基本ちょっと冷たく、自分の予定と気分で常に動いてて、でもたまにさらっと優しい口調とか可愛らしい事言って惑わしてくる自分では一切悪気無い魔性さ+自分の事好き好き系女子は興味持たないオシャレ系男子…
→この人達にかき乱された女性はきっと多くいると思うし、この生き物って一体なんなんだろう笑、とよく思う。(勿論女性の年代によっちゃ別にここに萌えない年代はいる。)

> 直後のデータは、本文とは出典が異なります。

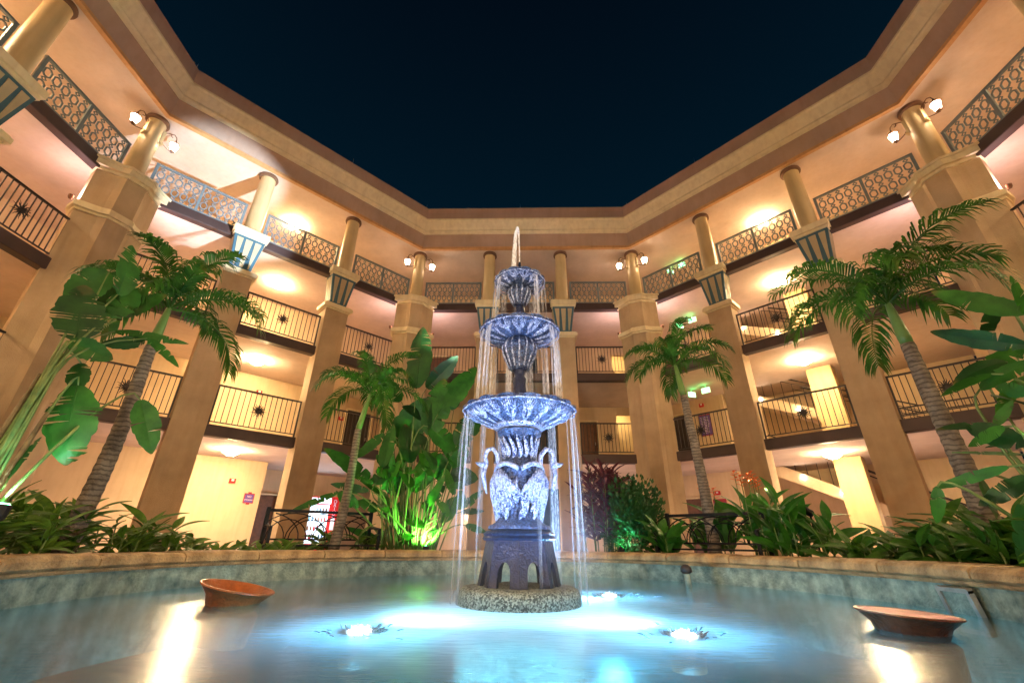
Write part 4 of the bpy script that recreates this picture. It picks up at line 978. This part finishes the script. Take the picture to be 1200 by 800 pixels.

オダギリジョーの元々の雰囲気と演技力で寸分狂わずハギオという最強男が出来上がってて圧巻だった。オダギリジョー、顔も才能も最高だ!笑
(別件ですがこないだの「鶴瓶の家族に乾杯」でムロツヨシがゲストで出た時、旅先で出会った人に”twitterでカタカナの有名人がこの街にいると聞いて探してました笑”と言われたのに対し、”オダギリジョーじゃなくてすみません笑”と速攻で切り返したムロツヨシの答えが100点満点過ぎて、ムロツヨシはムロツヨシで大好きだなと思いました…)
この映画も私の「好き」が凝縮されている映画でした。
★冨永監督の次回作「素敵なダイナマイトスキャンダル」もキャスト・ストーリーからしてめちゃくちゃ期待大!久々に「乱暴と待機」も観たい、観よう。みんな観よう。